According to appraisers of the documents, the collection contains the sole remaining records of three counties known as the “burnt counties,” which lost some or all of their public documents to fire or mysterious disappearance.

Smaller collections of SLC records are housed at UNC Chapel Hill, UNC Asheville and Duke University libraries.

“It will be of great interest to historians studying the South and Appalachian region,” said Fred J. Hay, Appalachian Collection librarian.

“The popular conception of the history of the region has, too often, assumed that Daniel Boone types came as squatters, settled on the land and developed farms,” Hay explained. In reality, the New York City-based Speculation Land Company developed, sold and leased the land for a variety of purposes.

After more than six months of cleaning, cataloging and filing, the materials are now available to researchers and others interested in the history of the region.

John Alexander Williams said, “No topics are more important in the early history of Appalachia than land speculation and land allocation. The collection’s focus on western North Carolina makes it especially valuable…The Speculation Land Company records will yield information on both mineral and agricultural lands and make possible comparisons that apply to the society, economy and politics of the entire Appalachian region.”

Williams is a history professor at Appalachian and the author of Appalachia: A History, published by UNC Press, and West Virginia: A History, published by West Virginia University Press.
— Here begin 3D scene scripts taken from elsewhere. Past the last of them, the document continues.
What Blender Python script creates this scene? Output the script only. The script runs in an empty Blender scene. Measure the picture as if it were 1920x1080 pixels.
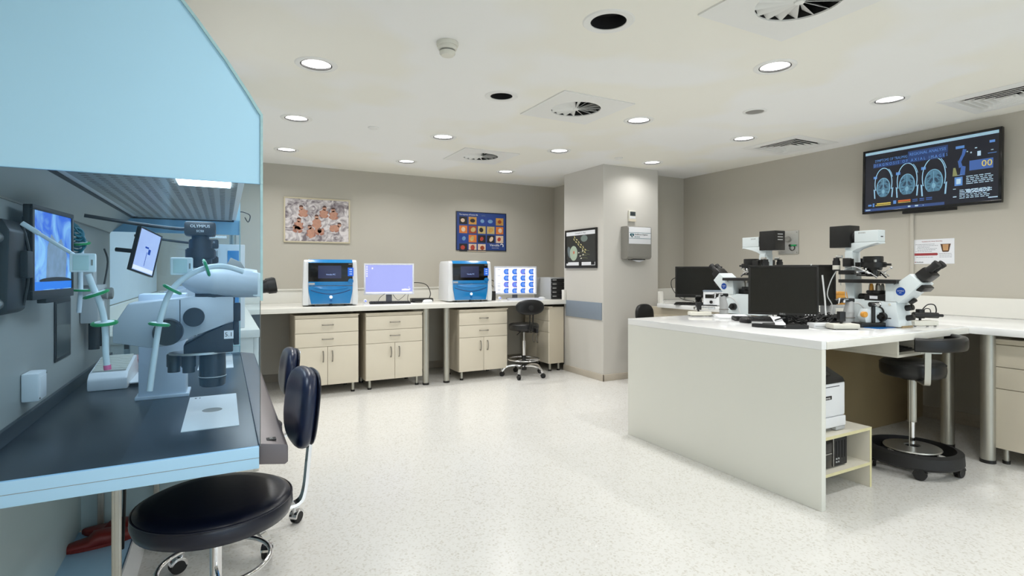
import bpy, bmesh, math, random
from mathutils import Vector, Matrix
random.seed(7)
R = math.radians
PI = math.pi
S_ = bpy.context.scene
COL = S_.collection

# ------------------------------------------------------------------ camera, world, exposure, big lights
cam_d = bpy.data.cameras.new('camera')
cam = bpy.data.objects.new('camera', cam_d)
COL.objects.link(cam)
cam.location = (0, 0, 1.27)
cam.rotation_euler = (R(90), 0, -math.atan(540 / 1010))
cam_d.sensor_width = 36
cam_d.lens = 1010 / 1920 * 36
cam_d.shift_y = -32 / 1920
cam_d.clip_start = 0.05
S_.camera = cam

world = bpy.data.worlds.new('world')
world.use_nodes = True
world.node_tree.nodes['Background'].inputs[0].default_value = (0.02, 0.022, 0.025, 1)
S_.world = world
S_.view_settings.view_transform = 'Standard'
S_.view_settings.look = 'None'
S_.view_settings.exposure = -1.08
S_.view_settings.gamma = 1
S_.view_settings.use_curve_mapping = False
DOWN_POWER = 15.0          # watts of every ceiling downlight
REAR_POWER = 92.0          # the luminous ceiling panels of the entrance half of the room
HOOD_POWER = 10.0           # the cool lamp inside the laminar flow hood
CEIL = 2.5

# ------------------------------------------------------------------ materials
def s2l(v):
    v /= 255.0
    return v / 12.92 if v <= 0.04045 else ((v + 0.055) / 1.055) ** 2.4
def C(r, g, b): return (s2l(r), s2l(g), s2l(b), 1)

def mat(name, col, rough=0.5, metal=0.0, var=0.04, scale=30, coat=0.0, bump=0.0, emit=None, estr=0.0, spec=0.5):
    m = bpy.data.materials.new(name); m.use_nodes = True
    nt = m.node_tree; n = nt.nodes; l = nt.links
    b = n['Principled BSDF']
    b.inputs['Roughness'].default_value = rough
    b.inputs['Metallic'].default_value = metal
    b.inputs['Coat Weight'].default_value = coat
    b.inputs['Specular IOR Level'].default_value = spec
    tc = n.new('ShaderNodeTexCoord')
    nz = n.new('ShaderNodeTexNoise'); nz.inputs['Scale'].default_value = scale; nz.inputs['Detail'].default_value = 4
    l.new(tc.outputs['Object'], nz.inputs['Vector'])
    mx = n.new('ShaderNodeMix'); mx.data_type = 'RGBA'
    mx.inputs[6].default_value = tuple(c * (1 - var) for c in col[:3]) + (1,)
    mx.inputs[7].default_value = tuple(min(1, c * (1 + var)) for c in col[:3]) + (1,)
    l.new(nz.outputs['Fac'], mx.inputs[0]); l.new(mx.outputs[2], b.inputs['Base Color'])
    if bump:
        bp = n.new('ShaderNodeBump'); bp.inputs['Strength'].default_value = bump; bp.inputs['Distance'].default_value = 0.002
        l.new(nz.outputs['Fac'], bp.inputs['Height']); l.new(bp.outputs['Normal'], b.inputs['Normal'])
    if emit:
        b.inputs['Emission Color'].default_value = emit
        b.inputs['Emission Strength'].default_value = estr
    return m

SCREEN_GAIN = 2 ** 1.05   # screens are as bright as the photograph's exposure shows them
def emis(name, col, st=1.0, var=0.03, scale=12):
    m = bpy.data.materials.new(name); m.use_nodes = True
    nt = m.node_tree; n = nt.nodes; l = nt.links
    b = n['Principled BSDF']
    b.inputs['Base Color'].default_value = (0.01, 0.01, 0.012, 1)
    b.inputs['Roughness'].default_value = 0.25
    tc = n.new('ShaderNodeTexCoord')
    nz = n.new('ShaderNodeTexNoise'); nz.inputs['Scale'].default_value = scale
    l.new(tc.outputs['Object'], nz.inputs['Vector'])
    mx = n.new('ShaderNodeMix'); mx.data_type = 'RGBA'
    mx.inputs[6].default_value = tuple(c * (1 - var) for c in col[:3]) + (1,)
    mx.inputs[7].default_value = tuple(c * (1 + var) for c in col[:3]) + (1,)
    l.new(nz.outputs['Fac'], mx.inputs[0]); l.new(mx.outputs[2], b.inputs['Emission Color'])
    b.inputs['Emission Strength'].default_value = st * SCREEN_GAIN
    return m

def floor_material():
    m = mat('speckled_vinyl', C(227, 226, 222), 0.22, var=0.015, scale=3)
    nt = m.node_tree; n = nt.nodes; l = nt.links
    b = n['Principled BSDF']
    tc = n.new('ShaderNodeTexCoord')
    vo = n.new('ShaderNodeTexVoronoi'); vo.inputs['Scale'].default_value = 110
    l.new(tc.outputs['Object'], vo.inputs['Vector'])
    rp = n.new('ShaderNodeValToRGB')
    rp.color_ramp.elements[0].position = 0.0; rp.color_ramp.elements[0].color = (0.72, 0.69, 0.63, 1)
    rp.color_ramp.elements[1].position = 0.42; rp.color_ramp.elements[1].color = (1, 1, 1, 1)
    l.new(vo.outputs['Color'], rp.inputs['Fac'])
    old = b.inputs['Base Color'].links[0].from_socket
    mx = n.new('ShaderNodeMix'); mx.data_type = 'RGBA'; mx.blend_type = 'MULTIPLY'; mx.inputs[0].default_value = 0.8
    l.new(old, mx.inputs[6]); l.new(rp.outputs['Color'], mx.inputs[7]); l.new(mx.outputs[2], b.inputs['Base Color'])
    nz = n.new('ShaderNodeTexNoise'); nz.inputs['Scale'].default_value = 2.2; nz.inputs['Detail'].default_value = 5
    l.new(tc.outputs['Object'], nz.inputs['Vector'])
    mr = n.new('ShaderNodeMapRange'); mr.inputs[3].default_value = 0.17; mr.inputs[4].default_value = 0.32
    l.new(nz.outputs['Fac'], mr.inputs[0]); l.new(mr.outputs[0], b.inputs['Roughness'])
    return m

def ceiling_material():
    m = mat('ceiling_paint', C(236, 233, 222), 0.75, var=0.0)
    nt = m.node_tree; n = nt.nodes; l = nt.links
    b = n['Principled BSDF']
    tc = n.new('ShaderNodeTexCoord')
    nz = n.new('ShaderNodeTexNoise'); nz.inputs['Scale'].default_value = 0.9; nz.inputs['Detail'].default_value = 2
    l.new(tc.outputs['Object'], nz.inputs['Vector'])
    rp = n.new('ShaderNodeValToRGB')
    rp.color_ramp.elements[0].position = 0.46; rp.color_ramp.elements[0].color = C(243, 241, 231)
    rp.color_ramp.elements[1].position = 0.54; rp.color_ramp.elements[1].color = C(244, 244, 241)
    l.new(nz.outputs['Fac'], rp.inputs['Fac']); l.new(rp.outputs['Color'], b.inputs['Base Color'])
    return m

def glass_material(name, tint, refl, rcol, rough=0.0):
    m = bpy.data.materials.new(name); m.use_nodes = True
    nt = m.node_tree; n = nt.nodes; l = nt.links
    n.remove(n['Principled BSDF'])
    out = n['Material Output']
    tr = n.new('ShaderNodeBsdfTransparent'); tr.inputs[0].default_value = tint
    gl = n.new('ShaderNodeBsdfGlossy'); gl.inputs[0].default_value = rcol; gl.inputs['Roughness'].default_value = rough
    tc = n.new('ShaderNodeTexCoord')
    nz = n.new('ShaderNodeTexNoise'); nz.inputs['Scale'].default_value = 5; nz.inputs['Detail'].default_value = 6
    l.new(tc.outputs['Object'], nz.inputs['Vector'])
    fc = n.new('ShaderNodeLayerWeight'); fc.inputs['Blend'].default_value = 0.5
    lw = n.new('ShaderNodeMath'); lw.operation = 'POWER'; lw.inputs[1].default_value = 4; l.new(fc.outputs['Facing'], lw.inputs[0])
    ad = n.new('ShaderNodeMath'); ad.operation = 'MULTIPLY_ADD'
    mr = n.new('ShaderNodeMapRange'); mr.inputs[3].default_value = refl * 0.92; mr.inputs[4].default_value = refl * 1.08
    l.new(nz.outputs['Fac'], mr.inputs[0])
    l.new(lw.outputs[0], ad.inputs[0]); ad.inputs[1].default_value = 0.3; l.new(mr.outputs[0], ad.inputs[2])
    mx = n.new('ShaderNodeMixShader')
    l.new(ad.outputs[0], mx.inputs[0]); l.new(tr.outputs[0], mx.inputs[1]); l.new(gl.outputs[0], mx.inputs[2])
    l.new(mx.outputs[0], out.inputs['Surface'])
    return m

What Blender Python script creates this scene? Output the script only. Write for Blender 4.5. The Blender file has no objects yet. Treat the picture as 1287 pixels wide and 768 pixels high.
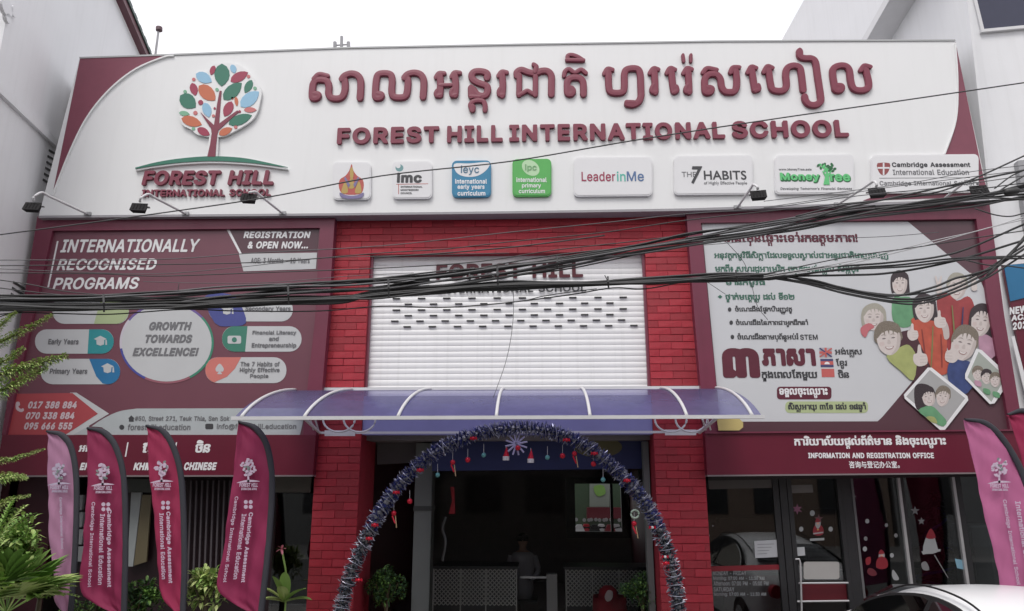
import bpy, bmesh, math, random, os
from mathutils import Vector, Matrix, Euler
from mathutils.geometry import tessellate_polygon
random.seed(7)
R = random.Random(11)
sc = bpy.context.scene
col = sc.collection

# ---------------------------------------------------------------- camera
F = 900.0; PW, PH = 1287.0, 768.0
PITCH, YAW = math.radians(13.7), math.radians(2.0)
CAM = Vector((0.0, -10.0, 2.5))
camd = bpy.data.cameras.new('camera'); cam = bpy.data.objects.new('camera', camd); col.objects.link(cam)
camd.sensor_width = 36.0; camd.lens = F / PW * 36.0; camd.clip_start = 0.05; camd.clip_end = 2000
cam.location = CAM; cam.rotation_euler = (math.radians(90) + PITCH, 0, YAW)
sc.camera = cam
RM = Euler((math.radians(90) + PITCH, 0, YAW)).to_matrix()

# ---------------------------------------------------------------- world: bright overcast, sun behind cloud
SUN_EL, SUN_AZ = math.radians(58), math.radians(200)
world = bpy.data.worlds.new('World'); sc.world = world; world.use_nodes = True
wn, wl = world.node_tree.nodes, world.node_tree.links
wn.clear()
wo = wn.new('ShaderNodeOutputWorld'); bg = wn.new('ShaderNodeBackground'); sky = wn.new('ShaderNodeTexSky')
sky.sky_type = 'NISHITA'; sky.sun_disc = False; sky.sun_elevation = SUN_EL; sky.sun_rotation = SUN_AZ
mulS = wn.new('ShaderNodeVectorMath'); mulS.operation = 'SCALE'; mulS.inputs['Scale'].default_value = 0.10
wl.new(sky.outputs[0], mulS.inputs[0])
wtc = wn.new('ShaderNodeTexCoord'); wns = wn.new('ShaderNodeTexNoise'); wns.inputs['Scale'].default_value = 2.2
wns.inputs['Detail'].default_value = 5
wmp = wn.new('ShaderNodeMapping'); wmp.inputs['Scale'].default_value = (1, 1, 2.6)
wl.new(wtc.outputs['Generated'], wmp.inputs[0]); wl.new(wmp.outputs[0], wns.inputs['Vector'])
wr = wn.new('ShaderNodeValToRGB'); wl.new(wns.outputs['Fac'], wr.inputs[0])
wr.color_ramp.elements[0].position = .30; wr.color_ramp.elements[0].color = (.72, .84, .90, 1)
wr.color_ramp.elements[1].position = .42; wr.color_ramp.elements[1].color = (.98, .955, .99, 1)
wmix = wn.new('ShaderNodeMix'); wmix.data_type = 'RGBA'; wmix.inputs[0].default_value = 0.93
wl.new(mulS.outputs[0], wmix.inputs[6]); wl.new(wr.outputs[0], wmix.inputs[7])
wl.new(wmix.outputs[2], bg.inputs[0]); bg.inputs[1].default_value = 0.82
wl.new(bg.outputs[0], wo.inputs[0])
sund = bpy.data.lights.new('sun', 'SUN'); sun = bpy.data.objects.new('sun', sund); col.objects.link(sun)
sund.energy = 1.25; sund.angle = math.radians(25); sund.color = (1, .97, .93)
sun.rotation_euler = (math.radians(90) - SUN_EL, 0, math.radians(180) - SUN_AZ)
sun.location = (0, -20, 30)
sc.view_settings.view_transform = 'Standard'; sc.view_settings.look = 'None'
sc.view_settings.exposure = 0.66; sc.view_settings.gamma = 1.0; sc.view_settings.use_curve_mapping = False
sc.cycles.max_bounces = 6; sc.cycles.transparent_max_bounces = 12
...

At least four generations of Rev. Thomas Butler Justice’s descendents worked as agents for the Speculation Land Company. George Justice was the last to work for the company before it was dissolved in 1930. His heirs, Agnes and Alice Justice, Carolina Dessouky and Janette Griffin, donated the collection to Appalachian.

Among the materials catalogued by archivist Kathryn Staley is a variety of business and personal correspondence, which sheds light on everyday life in the region.

One letter, written in 1907 by former slave Hanna Thompson to the Rev. Baylis Justice, sought help locating her grown children who had as children remained in Rutherfordton when she was sold out of state. In addition to being a land agent for SLC, Justice was a Baptist minister.

An 1891 letter from Missouri resident A.H. Bach inquired about the possibility of finding work as a music teacher in Rutherfordton. He asked that an estimate of the “number of pianos within the town limits” be provided.

Historian and University of Georgia professor John Inscoe said the collection provides a “vast new window into the social, economic and environmental history of North Carolina. The sheer range and richness of these materials should make them a vital, even essential, resource for all future work by historians of the North Carolina mountains.”